En Europe, 2016 sera aussi marqué par des efforts renforcés pour rendre le premier outil transnational de démocratie directe et participative plus efficient et accessible. Quelque 55 initiatives citoyennes européennes ont été lancées depuis l’introduction de ce nouvel instrument en 2012. Seules trois ont réussi à récolter suffisamment de soutien (un million de signatures provenant d’au moins sept Etats membres de l’Union européenne). Elles portent sur le droit à l’eau, la limitation de la recherche sur les cellules souches et l’interdiction des tests sur les animaux.

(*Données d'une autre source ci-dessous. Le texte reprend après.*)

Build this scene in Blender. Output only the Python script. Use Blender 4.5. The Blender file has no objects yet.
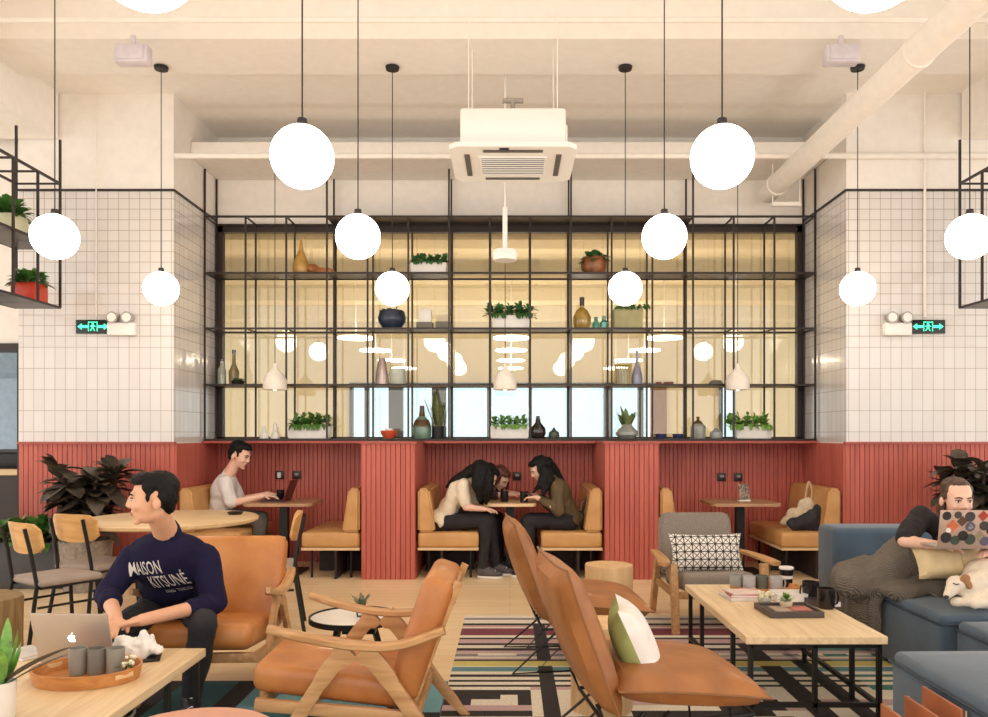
import bpy, bmesh, math, random
from mathutils import Vector, Matrix, noise
from mathutils.bvhtree import BVHTree
R = math.radians
random.seed(7)
SC = bpy.context.scene
COL = SC.collection

# ---------------------------------------------------------------- camera
FPX, VX, VY, CH = 790.0, 510.0, 435.0, 1.38      # focal length in px, vanishing point, camera height
cam = bpy.data.cameras.new('camera'); co = bpy.data.objects.new('camera', cam); COL.objects.link(co)
cam.sensor_width = 36; cam.lens = 36*FPX/988
cam.shift_x = -(VX-494)/988; cam.shift_y = (VY-358.5)/988
cam.clip_end = 200
co.location = (0, 0, CH); co.rotation_euler = (R(90), 0, 0)
SC.camera = co

# ---------------------------------------------------------------- world / light / exposure
w = bpy.data.worlds.new('world'); SC.world = w; w.use_nodes = True
bg = w.node_tree.nodes['Background']
bg.inputs[0].default_value = (1.0, .985, .965, 1); bg.inputs[1].default_value = 1.15
SC.view_settings.view_transform = 'Standard'; SC.view_settings.look = 'None'
SC.view_settings.gamma = 1; SC.view_settings.use_curve_mapping = False
SC.view_settings.exposure = 0.7
GLOBE_E = 9.0
DISC_E = 9.0

def P(px, py, D): return Vector(((px-VX)*D/FPX, D, CH-(py-VY)*D/FPX))

# ---------------------------------------------------------------- materials
def lin(c):
    return tuple(((x/255)/12.92 if x/255 <= .04045 else ((x/255+.055)/1.055)**2.4) for x in c) + (1,)
MATS = {}
def newmat(name):
    m = bpy.data.materials.new(name); m.use_nodes = True
    nt = m.node_tree; return m, nt, nt.nodes['Principled BSDF']
def N(nt, t, **k):
    n = nt.nodes.new(t)
    for a, b in k.items():
        if hasattr(n, a): setattr(n, a, b)
    return n
def plain(name, c, rough=.6, metal=0, nz=.06, nscale=12, bump=0, bscale=60, spec=.5, alpha=1, sheen=0, coat=0):
    if name in MATS: return MATS[name]
    m, nt, b = newmat(name); L = nt.links.new
    tc = N(nt, 'ShaderNodeTexCoord')
    n = N(nt, 'ShaderNodeTexNoise'); n.inputs['Scale'].default_value = nscale; n.inputs['Detail'].default_value = 3
    L(tc.outputs['Object'], n.inputs['Vector'])
    r = N(nt, 'ShaderNodeValToRGB'); c = lin(c)
    r.color_ramp.elements[0].color = tuple(max(0, x*(1-nz*2)) for x in c[:3])+(1,); r.color_ramp.elements[0].position = .3
    r.color_ramp.elements[1].color = tuple(min(1, x*(1+nz)) for x in c[:3])+(1,); r.color_ramp.elements[1].position = .7
    L(n.outputs['Fac'], r.inputs[0]); L(r.outputs[0], b.inputs['Base Color'])
    b.inputs['Roughness'].default_value = rough; b.inputs['Metallic'].default_value = metal
    b.inputs['Specular IOR Level'].default_value = spec
    b.inputs['Coat Weight'].default_value = coat
    if sheen: b.inputs['Sheen Weight'].default_value = sheen
    if bump:
        n2 = N(nt, 'ShaderNodeTexNoise'); n2.inputs['Scale'].default_value = bscale; n2.inputs['Detail'].default_value = 4
        L(tc.outputs['Object'], n2.inputs['Vector'])
        bp = N(nt, 'ShaderNodeBump'); bp.inputs['Strength'].default_value = bump; bp.inputs['Distance'].default_value = .01
        L(n2.outputs['Fac'], bp.inputs['Height']); L(bp.outputs[0], b.inputs['Normal'])
    MATS[name] = m; return m
def wood(name, c1, c2, axis='X', rough=.45, scale=1.0, coat=0):
    if name in MATS: return MATS[name]
    m, nt, b = newmat(name); L = nt.links.new
    tc = N(nt, 'ShaderNodeTexCoord'); mp = N(nt, 'ShaderNodeMapping')
    s = {'X': (1.2, 14, 14), 'Y': (14, 1.2, 14), 'Z': (14, 14, 1.2)}[axis]
    mp.inputs['Scale'].default_value = tuple(v*scale for v in s)
    L(tc.outputs['Object'], mp.inputs['Vector'])
    n = N(nt, 'ShaderNodeTexNoise'); n.inputs['Scale'].default_value = 2.2; n.inputs['Detail'].default_value = 6; n.inputs['Distortion'].default_value = .6
    L(mp.outputs[0], n.inputs['Vector'])
    r = N(nt, 'ShaderNodeValToRGB'); r.color_ramp.elements[0].color = lin(c1); r.color_ramp.elements[1].color = lin(c2)
    r.color_ramp.elements[0].position = .32; r.color_ramp.elements[1].position = .66
    L(n.outputs['Fac'], r.inputs[0]); L(r.outputs[0], b.inputs['Base Color'])
    b.inputs['Roughness'].default_value = rough; b.inputs['Coat Weight'].default_value = coat
    MATS[name] = m; return m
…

Actuellement, cinq initiatives citoyennes (sur le mariage, le transport, le cannabis, l’environnement et la démocratie) sont en train de rassembler des voix à travers l’Europe. 

Des villes démocratiques 

L’année 2016 devrait aussi être le témoin de quelques-uns des progrès les plus intéressants et encourageants au niveau régional, tant en termes de développement socioéconomique qu’en termes de pouvoir citoyen. Nous assistons dans certains pays à une décentralisation du pouvoir loin des centres nationaux. 

L’Indonésie, le pays à majorité musulmane le plus peuplé au monde, constitue un exemple intéressant. L’Etat est composé de 6000 îles habitées par 255 millions de personnes. Plus de la moitié de la population vit sur l’île de Java (dont la surface est trois fois celle de la Suisse), et plus de 30 millions de personnes vivent à Djakarta, la capitale. Depuis la fin de la dictature à la fin des années 1990, l’Indonésie est devenue une démocratie particulièrement dynamique. Des maires élus localement, comme Joko Widodo (entre-temps devenu président), Tri Rismaharini (maire de Surabaya, une ville de six millions d’habitants) ou Ridwan Kamil (maire de Bandung) sont devenus des soutiens puissants pour une citoyenneté active. Il existe des exemples similaires dans la plupart des pays du monde, dont des nations ayant un système démocratique faible au niveau national. 

Après l’accumulation de mauvaises nouvelles en 2015, 2016 débute avec l’espoir renforcé d’une démocratie un peu plus démocratique.